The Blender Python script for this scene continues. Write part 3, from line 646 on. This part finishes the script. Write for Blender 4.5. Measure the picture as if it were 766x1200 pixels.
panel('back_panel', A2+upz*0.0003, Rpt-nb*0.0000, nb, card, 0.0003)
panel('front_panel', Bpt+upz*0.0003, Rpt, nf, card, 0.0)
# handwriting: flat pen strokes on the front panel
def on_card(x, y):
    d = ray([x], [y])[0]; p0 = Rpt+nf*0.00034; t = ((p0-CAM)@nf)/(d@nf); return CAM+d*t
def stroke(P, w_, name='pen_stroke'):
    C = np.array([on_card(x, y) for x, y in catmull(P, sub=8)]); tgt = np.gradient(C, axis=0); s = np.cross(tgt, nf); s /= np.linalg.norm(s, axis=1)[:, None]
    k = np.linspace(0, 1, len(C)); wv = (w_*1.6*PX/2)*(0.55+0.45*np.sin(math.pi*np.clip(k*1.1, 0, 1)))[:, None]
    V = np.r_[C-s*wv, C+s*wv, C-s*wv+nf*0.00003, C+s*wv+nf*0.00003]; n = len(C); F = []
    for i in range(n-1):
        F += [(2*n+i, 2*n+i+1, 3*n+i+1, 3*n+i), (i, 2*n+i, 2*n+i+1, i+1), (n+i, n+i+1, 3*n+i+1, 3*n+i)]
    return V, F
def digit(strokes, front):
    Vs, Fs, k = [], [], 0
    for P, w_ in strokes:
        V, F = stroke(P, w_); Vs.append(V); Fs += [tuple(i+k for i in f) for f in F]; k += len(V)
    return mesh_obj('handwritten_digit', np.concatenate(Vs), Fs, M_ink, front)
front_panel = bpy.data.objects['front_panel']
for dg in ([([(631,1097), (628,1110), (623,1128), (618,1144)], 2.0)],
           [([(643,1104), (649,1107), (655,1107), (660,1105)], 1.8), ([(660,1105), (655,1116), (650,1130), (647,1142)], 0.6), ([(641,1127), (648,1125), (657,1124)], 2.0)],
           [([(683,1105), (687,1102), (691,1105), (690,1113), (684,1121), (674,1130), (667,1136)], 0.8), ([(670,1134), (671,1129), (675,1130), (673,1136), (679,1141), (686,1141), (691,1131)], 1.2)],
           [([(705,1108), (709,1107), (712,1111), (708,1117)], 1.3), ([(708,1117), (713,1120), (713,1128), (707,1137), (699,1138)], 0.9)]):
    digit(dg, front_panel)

● ● ● ● ● ● ●

» Set problem:
Your task is to print the whole listing again exactly.

» Problem solution:
The Blender Python script for this scene continues. Write part 3, from line 646 on. This part finishes the script. Write for Blender 4.5. Measure the picture as if it were 766x1200 pixels.
panel('back_panel', A2+upz*0.0003, Rpt-nb*0.0000, nb, card, 0.0003)
panel('front_panel', Bpt+upz*0.0003, Rpt, nf, card, 0.0)
# handwriting: flat pen strokes on the front panel
def on_card(x, y):
    d = ray([x], [y])[0]; p0 = Rpt+nf*0.00034; t = ((p0-CAM)@nf)/(d@nf); return CAM+d*t
def stroke(P, w_, name='pen_stroke'):
    C = np.array([on_card(x, y) for x, y in catmull(P, sub=8)]); tgt = np.gradient(C, axis=0); s = np.cross(tgt, nf); s /= np.linalg.norm(s, axis=1)[:, None]
    k = np.linspace(0, 1, len(C)); wv = (w_*1.6*PX/2)*(0.55+0.45*np.sin(math.pi*np.clip(k*1.1, 0, 1)))[:, None]
    V = np.r_[C-s*wv, C+s*wv, C-s*wv+nf*0.00003, C+s*wv+nf*0.00003]; n = len(C); F = []
    for i in range(n-1):
        F += [(2*n+i, 2*n+i+1, 3*n+i+1, 3*n+i), (i, 2*n+i, 2*n+i+1, i+1), (n+i, n+i+1, 3*n+i+1, 3*n+i)]
    return V, F
def digit(strokes, front):
    Vs, Fs, k = [], [], 0
    for P, w_ in strokes:
        V, F = stroke(P, w_); Vs.append(V); Fs += [tuple(i+k for i in f) for f in F]; k += len(V)
    return mesh_obj('handwritten_digit', np.concatenate(Vs), Fs, M_ink, front)
front_panel = bpy.data.objects['front_panel']
for dg in ([([(631,1097), (628,1110), (623,1128), (618,1144)], 2.0)],
           [([(643,1104), (649,1107), (655,1107), (660,1105)], 1.8), ([(660,1105), (655,1116), (650,1130), (647,1142)], 0.6), ([(641,1127), (648,1125), (657,1124)], 2.0)],
           [([(683,1105), (687,1102), (691,1105), (690,1113), (684,1121), (674,1130), (667,1136)], 0.8), ([(670,1134), (671,1129), (675,1130), (673,1136), (679,1141), (686,1141), (691,1131)], 1.2)],
           [([(705,1108), (709,1107), (712,1111), (708,1117)], 1.3), ([(708,1117), (713,1120), (713,1128), (707,1137), (699,1138)], 0.9)]):
    digit(dg, front_panel)